It doesn't wind, it doesn't feature ravishing dairy maids in verdant leas, it doesn't have towering English oaks sheltering the gentry from wind or heat or bumpkins in the fields, but I still like it, it's close to home and on a frigid January day, it's mine. And the dog's. We've completed two-thirds of the walk, and have turned east down Bay View Terrace. It's a lovely little road, maybe a quarter mile long, almost perfect in its ordinariness.
Between Cann's Beach Road to the north and Granite Point Road to the south, there's probably 100 acres of woods, broken only by the Macintosh's houses - parents' and daughter's - and their driveways and woodpiles plopped in the middle, and of course by Bay View. It's a normal woods, cut by deer paths, not very dense, brown and black deciduous and green evergreen and white birch, an owlish kind of place although I've seen but one here. There's a kind of meadow half-way down, made flatter and more obvious by the snow, which in summer is overgrown with scrub and fireweed. Besides the Mackintosh's, barely glimpsed even in winter, there are only two other houses, both near the end, both small, unprepossessing. (At the very end, the water spawns big ones.)
I stop dead, for no particular reason. Mia also freezes, expecting something to confront. In the crunching of boots (mine) against ice and snow, and the tinkling of a blue rabies tag (not mine) against collar I've failed to hear the thrilling silence of a woods in winter, so cold that wind is not allowed and animals are tucked away safe. Absolutely the only sound is a dog barking, and I know that dog, it lives on Granite Point a half mile away and it sounds like it's barking up that tree just over there. Everything is preternaturally clear: sound, silence, flaking birch bark, wisps of sea smoke on the bay, the cliffs of Vinalhaven which I can just barely see. And close: the cold is intimate, in your face and toes and lungs, heightening all sensation.

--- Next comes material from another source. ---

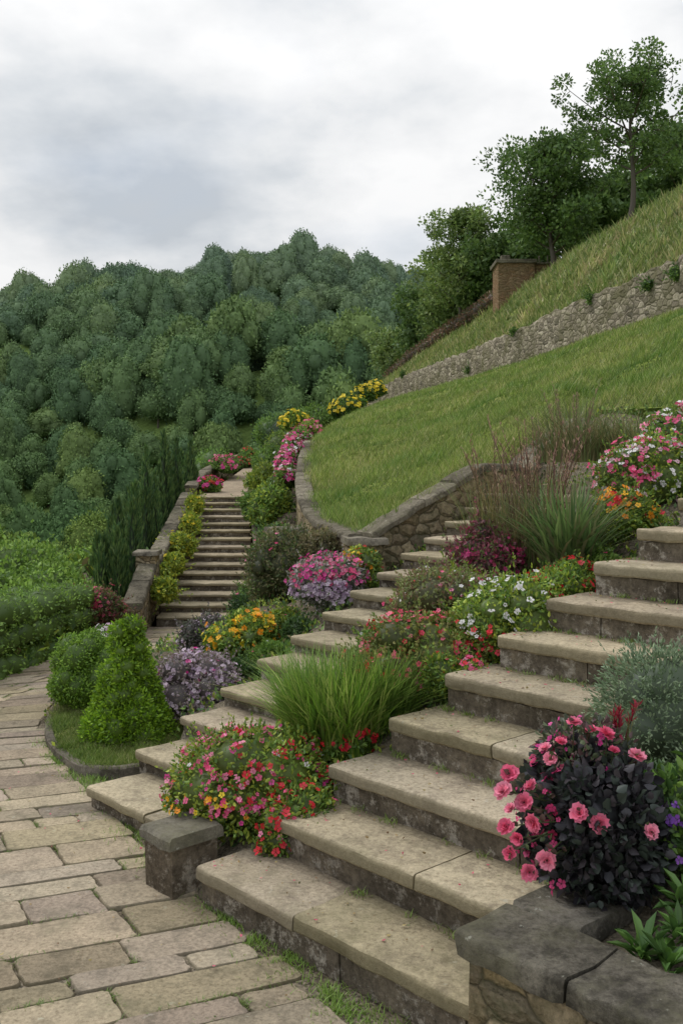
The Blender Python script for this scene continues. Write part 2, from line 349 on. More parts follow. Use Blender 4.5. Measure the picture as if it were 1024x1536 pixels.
mb=MB();grid(mb,SL);mb.build('lawn',[LAWN],180)
Wt=Up+np.array([0,.12,.95]);SH=ruled(Wt,Gp,200,60,.25,.2,.8)
mb=MB();grid(mb,SH)
Bp=Gp+np.array([9,14,.3]);Bp2=Gp+np.array([40,40,-6])
grid(mb,ruled(Gp,Bp,100,20,.0,.1,.6));grid(mb,ruled(Bp,Bp2,60,10));mb.build('grassy_hillside',[HILLG],180)
def grass_on(name,S,n,h,w,cols,seed,power=1.5,ymax=60,parent=None,g=1.0):
    rs=np.random.default_rng(seed)
    c=(S[:-1,:-1]+S[1:,1:])/2;a=np.linalg.norm(np.cross(S[1:,:-1]-S[:-1,:-1],S[:-1,1:]-S[:-1,:-1]),axis=2)
    wt=a/np.maximum(c[:,:,1],3)**power*(c[:,:,1]<ymax);wt=wt.ravel();wt/=wt.sum()
    id_=rs.choice(len(wt),n,p=wt);i,j=np.unravel_index(id_,a.shape);u=rs.random((n,1));v=rs.random((n,1))
    P=(S[i,j]*(1-u)*(1-v)+S[i+1,j]*u*(1-v)+S[i,j+1]*(1-u)*v+S[i+1,j+1]*u*v)
    k=sn(P[:,0],P[:,1],2.1)+.7*sn(P[:,0],P[:,1],6.3,1)+.6*sn(P[:,0],P[:,1],15,3);k2=sn(P[:,0],P[:,1],.9,5)+.7*sn(P[:,0],P[:,1],4.1,2)
    hh=h*(1+.55*k)*rs.uniform(.5,1.4,n);hh=np.maximum(hh,h*.2)
    an=rs.uniform(0,2*np.pi,n);D=np.stack([np.cos(an),np.sin(an),np.zeros(n)],1);d2=unit(rs.normal(size=(n,3))*[1,1,0]+[.3,-.7,0])
    sc2=np.clip(P[:,1]/12,1,2.2)[:,None]
    V=np.stack([P-D*w*.5*sc2,P+D*w*.5*sc2,P+d2*hh[:,None]*.7+np.array([0,0,1])*hh[:,None]],1)
    C=pick(cols,n,rs,.3)*(1+.26*k)[:,None]*(1+np.clip(k2,-1,1)[:,None]*np.array([.34,.16,.36]))*g
    m=MB();m.add(V,np.arange(n*3).reshape(n,3),C);return m.build(name,[FOL],parent=parent)
GC=[(.19,.27,.055),(.25,.33,.08),(.36,.38,.15),(.15,.22,.05)]
grass_on('lawn_grass_blades',SL,190000,.085,.011,GC,1)
grass_on('hillside_grass_blades',SH,90000,.2,.03,[(.21,.27,.08),(.3,.34,.12),(.4,.38,.19),(.17,.23,.07)],2,1.2,80)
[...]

Most of the way down Bay View there's a curious little tableau that I've often wondered about, ascribed Victorian secrets and fantasies to. A small hut sits thirty feet off the road, falling down, windows broken, door barely attached and splintered. Yet it has dignity and style, a peaked roof, a large window looking into the woods. Across the road on the south side is a rectangular patch of open grass, now snow-covered, lined with blackberry bushes. Someone takes the trouble to keep it open, mowing the grass in summer. On the day after the death of Andrew Wyeth, I like to think that the hut was a studio, for a painter or a writer, and the patch his place to take the sun and inspiration, and the mower his ghost. I like to think he's there for the love of the ordinary.